Industrial manufacturing behemoth General Electric Company GE recently announced a 4% hike in its dividend payout to a quarterly payment of 24 cents per share or 96 cents on an annualized basis. The increased dividend is payable on Jan 25, 2017 to shareholders of record as on Dec 27, 2016.
Based on the closing price of $31.78 on Dec 9, 2016, the proposed dividend affirms a yield of 3.0%. A steady dividend payout is part of the long-term strategy of General Electric to provide attractive risk-adjusted returns to its stockholders. In addition, decent dividend increases at periodic intervals have been one of the company’s most attractive features.
General Electric has consistently returned significant cash to its shareholders through dividends and share repurchases. During the first nine months of 2016, GE Capital returned $16 billion in dividends to parent General Electric and remained on track to exceed the tally of $18 billion in 2016. General Electric intends to return $30 billion to the shareholders in 2016, including $8 billion in dividends and $22 billion in share repurchases. In addition, the company expects to generate in excess of $32 billion in cash flow from operations in 2016, up from $30–$32 billion expected earlier.
General Electric is pruning its operating portfolio to focus on core manufacturing businesses with a digital edge. Post 3Q earnings, General Electric outperformed the Zacks categorized Diversified Operations industry driven by a string of strategic acquisitions and collaborations with an average return of 9.7% compared with 8.5% of the latter.

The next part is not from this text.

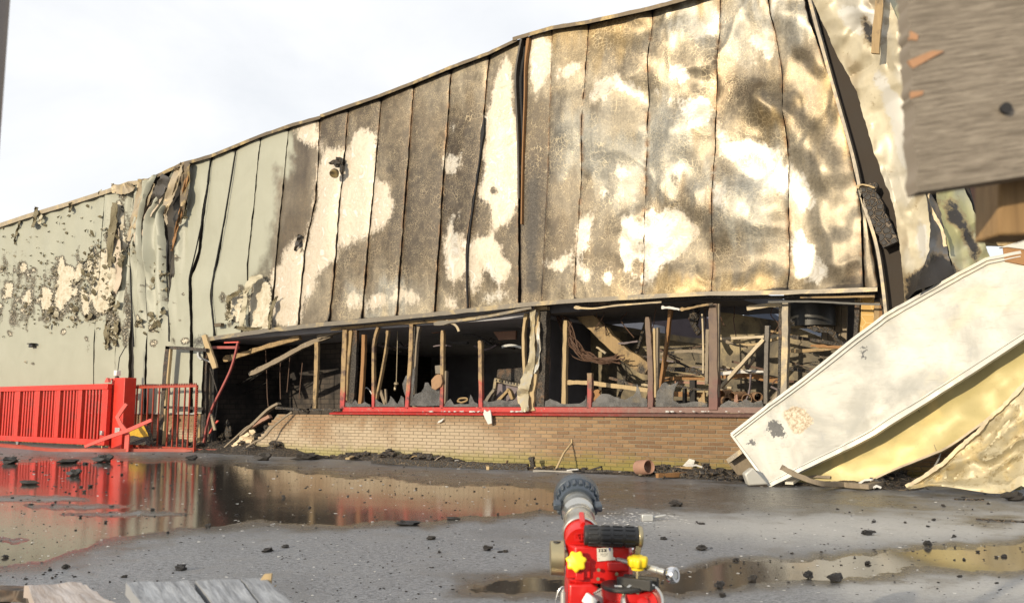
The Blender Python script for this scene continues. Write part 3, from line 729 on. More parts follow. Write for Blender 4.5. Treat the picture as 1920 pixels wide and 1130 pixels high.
def mask_paint(px, py):
    edge = 545 + (np.asarray(py)-300)*-.22 + (fbm(px/30., py/45., 21)-.5)*60
    return 1-smooth(px, edge-45, edge+20)
def mask_gold(px, py):
    g = smooth(px, 950, 1260)*.75*smooth(fbm(px/90., py/110., 44), .25, .55) + .35*smooth(py, 130, 20)*(px > 960)
    return np.clip(g + .8*smooth(fbm(px/50., py/90., 45), .60, .75)*(px > 760), 0, 1)
STC = {'D': (.045, .032, .020), 'B': (.084, .063, .039), 'T': (.138, .115, .083), 'G': (.255, .185, .090), 'S': (.235, .228, .202), 'W': (.40, .385, .34), 'C': (.44, .385, .30), 'L': (.235, .203, .150), 'M': (.172, .134, .080), 'K': (.02, .016, .012), 'N': (.235, .24, .185)}  # burn and smoke tones; the palest ones paint in white glows of the metal
STAIN_GLOW = [(-400, 'NNNNNNNNNNNN'), (430, 'NNNNNNNNNNNN'), (520, 'NTTTTTBBTTTT'), (575, 'TDDDBBBBTLLT'), (625, 'DDTLLLLTTBBT'), (682, 'DBTLLLTBBTSL'), (744, 'BBBDBDDDBTSL'), (806, 'TTBBDDDDDBTL'), (870, 'LTBDDDDDDDBT'), (930, 'TTBBBDDBBBTL'), (978, 'MMBBBBDDDBBB'), (1012, 'GLLBBDDDDBBB'),
         (1066, 'GMLLSSTTBBTL'), (1115, 'GMLTSSSTTBTM'), (1160, 'GGTLLSSSTTBM'), (1205, 'MLTLLSSTTBTM'), (1235, 'MLTLSSSSTTTG'), (1285, 'LWLTTSSBTLTG'), (1328, 'GWLTMLLSTTMG'), (1365, 'LLSTBTLTSTTG'), (1410, 'LWLTBMLWSSTG'), (1460, 'LWLMTGLWLLLG'), (1500, 'WLSTTTLLLLTM'), (1550, 'LWLTGMTLLLLT'), (1610, 'LLTTGGTTLLTB'), (2200, 'LLTTGGTTLLTB')]
_sx = np.array([p[0] for p in STAIN_GLOW], float); _sc = np.array([[STC[c] for c in p[1]] for p in STAIN_GLOW]); _tl = None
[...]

Last month, GE Digital acquired ServiceMax, a premier cloud-based field service management solutions provider. The buyout will enable General Electric to automate and digitize the servicing of heavy-duty machinery as it aims to focus on core manufacturing businesses with a digital edge.
The acquisition is likely to accelerate the commercialization of the Predix software of General Electric. Predix is designed to add intelligence to the Internet of Things applications. It helps companies to connect their machines, data and people and run industrial-scale analytics. The combination of machine connectivity with a data lifecycle management platform powered by engineering simulation will help diverse firms to design their products for the Industrial Internet in the best way possible. This would facilitate the company to accelerate GE Digital’s existing services solution roadmaps and augment its digital focus.

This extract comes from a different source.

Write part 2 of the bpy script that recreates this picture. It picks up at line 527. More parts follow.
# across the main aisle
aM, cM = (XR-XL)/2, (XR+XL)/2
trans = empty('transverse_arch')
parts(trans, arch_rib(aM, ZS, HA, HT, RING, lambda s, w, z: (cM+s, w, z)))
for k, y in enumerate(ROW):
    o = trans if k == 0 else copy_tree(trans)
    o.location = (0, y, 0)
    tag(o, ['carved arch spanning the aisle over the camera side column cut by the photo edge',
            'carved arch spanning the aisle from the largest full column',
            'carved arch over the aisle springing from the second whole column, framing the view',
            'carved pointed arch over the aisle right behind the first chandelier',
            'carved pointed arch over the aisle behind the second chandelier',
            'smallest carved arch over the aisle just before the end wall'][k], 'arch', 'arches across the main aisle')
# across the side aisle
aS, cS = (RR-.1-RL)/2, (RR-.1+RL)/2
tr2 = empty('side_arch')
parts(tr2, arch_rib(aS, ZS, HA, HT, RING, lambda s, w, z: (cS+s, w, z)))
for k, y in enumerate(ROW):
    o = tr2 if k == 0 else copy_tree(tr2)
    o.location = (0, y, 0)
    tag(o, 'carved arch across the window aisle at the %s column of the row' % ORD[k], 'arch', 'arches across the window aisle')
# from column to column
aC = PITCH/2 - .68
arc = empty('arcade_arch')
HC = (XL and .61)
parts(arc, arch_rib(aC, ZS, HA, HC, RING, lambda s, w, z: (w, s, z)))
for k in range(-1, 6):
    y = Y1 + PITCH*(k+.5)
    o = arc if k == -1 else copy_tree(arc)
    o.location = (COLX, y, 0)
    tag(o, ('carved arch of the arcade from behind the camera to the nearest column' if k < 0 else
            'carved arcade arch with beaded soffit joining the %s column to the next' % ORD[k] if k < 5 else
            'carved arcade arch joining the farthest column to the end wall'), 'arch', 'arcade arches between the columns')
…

In September, GE Digital acquired Meridium, Inc., a global leader in asset performance management (APM) software and services for asset-intensive industries. Meridium combines real-time analytics with reliability-centered maintenance services to offer an integrated APM solution for its clients. The acquisition will facilitate GE Digital to augment its comprehensive APM offering by leveraging Meridium’s expertise in cognitive analytics, reliability-centered maintenance, operational risk management and asset health, as well as intelligent asset strategies.

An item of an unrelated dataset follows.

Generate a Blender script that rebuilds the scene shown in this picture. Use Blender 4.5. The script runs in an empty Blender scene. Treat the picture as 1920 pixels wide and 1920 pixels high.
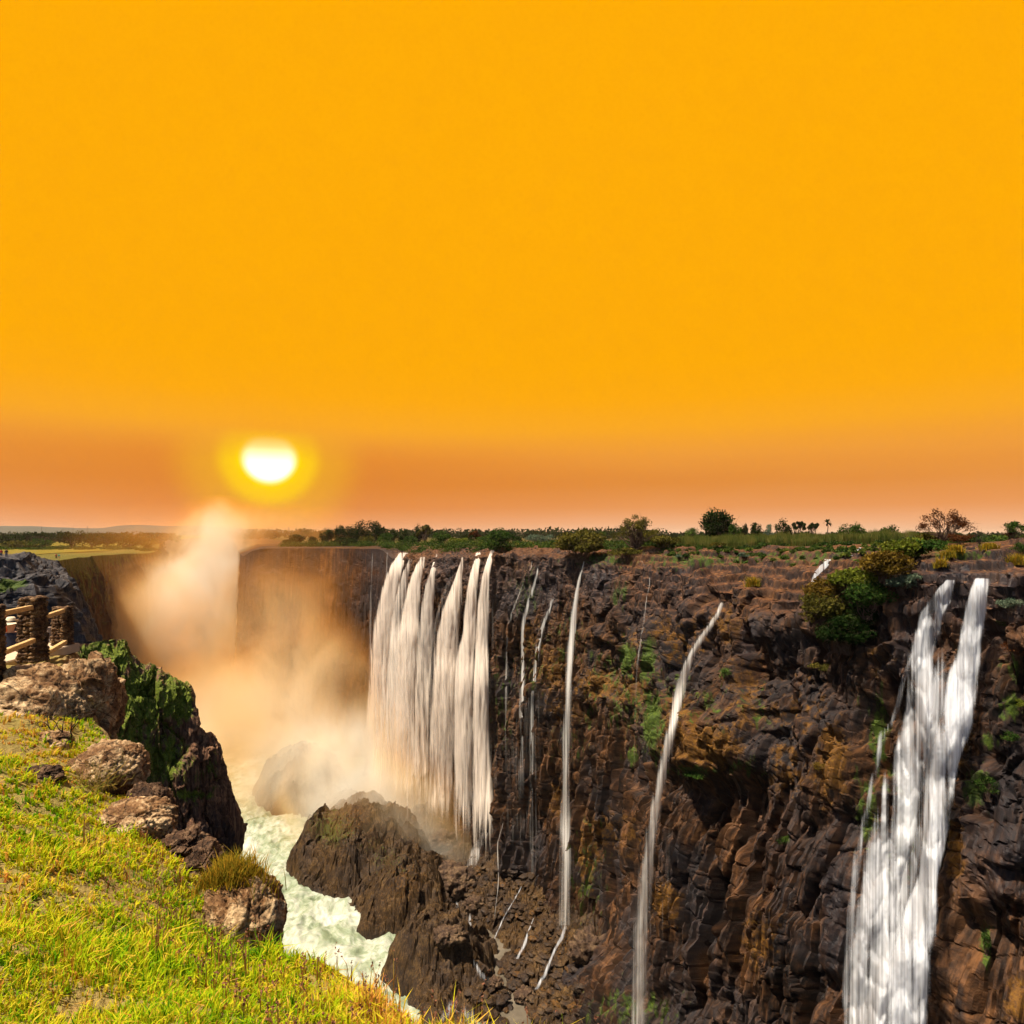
import bpy, bmesh, math, random
import numpy as np
from mathutils import Vector
from mathutils.bvhtree import BVHTree

F = 1200.0                       # focal length in photo pixels (photo is 1920 wide), horizon at row 1000
sc = bpy.context.scene
col = sc.collection
rng = np.random.default_rng(7)
random.seed(7)

def P(px, py, D):
    return np.array([(px - 960) / F * D, D, (1000 - py) / F * D])

def lin(h):
    h = h.lstrip('#')
    c = [int(h[i:i + 2], 16) / 255 for i in (0, 2, 4)]
    return tuple([(v / 12.92 if v <= .04045 else ((v + .055) / 1.055) ** 2.4) for v in c] + [1.0])

# ------------------------------------------------------------------ noise
_perm = np.random.default_rng(3).permutation(256).astype(np.int64)
_perm = np.concatenate([_perm, _perm])
_g = np.random.default_rng(4).normal(size=(256, 3)); _g /= np.linalg.norm(_g, axis=1)[:, None]
_g = _g.astype(np.float32)

def perlin(p):
    p = np.asarray(p, dtype=np.float32)
    i = np.floor(p).astype(np.int64); f = p - i
    u = f * f * f * (f * (f * 6 - 15) + 10)
    i &= 255
    out = 0
    for dx in (0, 1):
        wx = u[:, 0] if dx else 1 - u[:, 0]
        a = _perm[(i[:, 0] + dx) & 255]
        for dy in (0, 1):
            wy = u[:, 1] if dy else 1 - u[:, 1]
            b = _perm[(a + i[:, 1] + dy) & 255]
            for dz in (0, 1):
                wz = u[:, 2] if dz else 1 - u[:, 2]
                c = _perm[(b + i[:, 2] + dz) & 255]
                g = _g[c]
                out = out + wx * wy * wz * (g[:, 0] * (f[:, 0] - dx) + g[:, 1] * (f[:, 1] - dy) + g[:, 2] * (f[:, 2] - dz))
    return out * 1.6

def fbm(p, octv=4, gain=.5, ridged=False):
    s = 0; a = 1; p = np.asarray(p, dtype=np.float32)
    for k in range(octv):
        n = perlin(p * (2.03 ** k) + 17.3 * k)
        if ridged: n = 1 - 2 * np.abs(n)
        s = s + a * n; a *= gain
    return s

def _hash(ix, iy, iz, k):
    h = (ix * 374761393 + iy * 668265263 + iz * 2147483647 + k * 1274126177) & 0xFFFFFFFF
    h = ((h ^ (h >> 13)) * 1274126177) & 0xFFFFFFFF
    h = ((h ^ (h >> 16)) * 2246822519) & 0xFFFFFFFF
    return h ^ (h >> 15)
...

We remain impressed by the focused growth initiatives of this Zacks Rank #3 (Hold) stock to improve its revenues. Some better-ranked stocks in the industry include Koninklijke KPN N.V. KKPNF, Hitachi, Ltd. HTHIY and Danaher Corp. DHR, each carrying a Zacks Rank #2 (Buy). You can see the complete list of today’s Zacks #1 Rank (Strong Buy) stocks here.
Koninklijke KPN N.V. is currently trading at a forward P/E of 26.3x.
Hitachi has a long-term earnings growth expectation of 13% and has beaten estimates thrice in the trailing four quarters for an average positive earnings surprise of 103.5%.
Danaher has long-term earnings growth expectation of 11.9% and has beaten estimates thrice in the trailing four quarters for an average positive earnings surprise of 6.1%.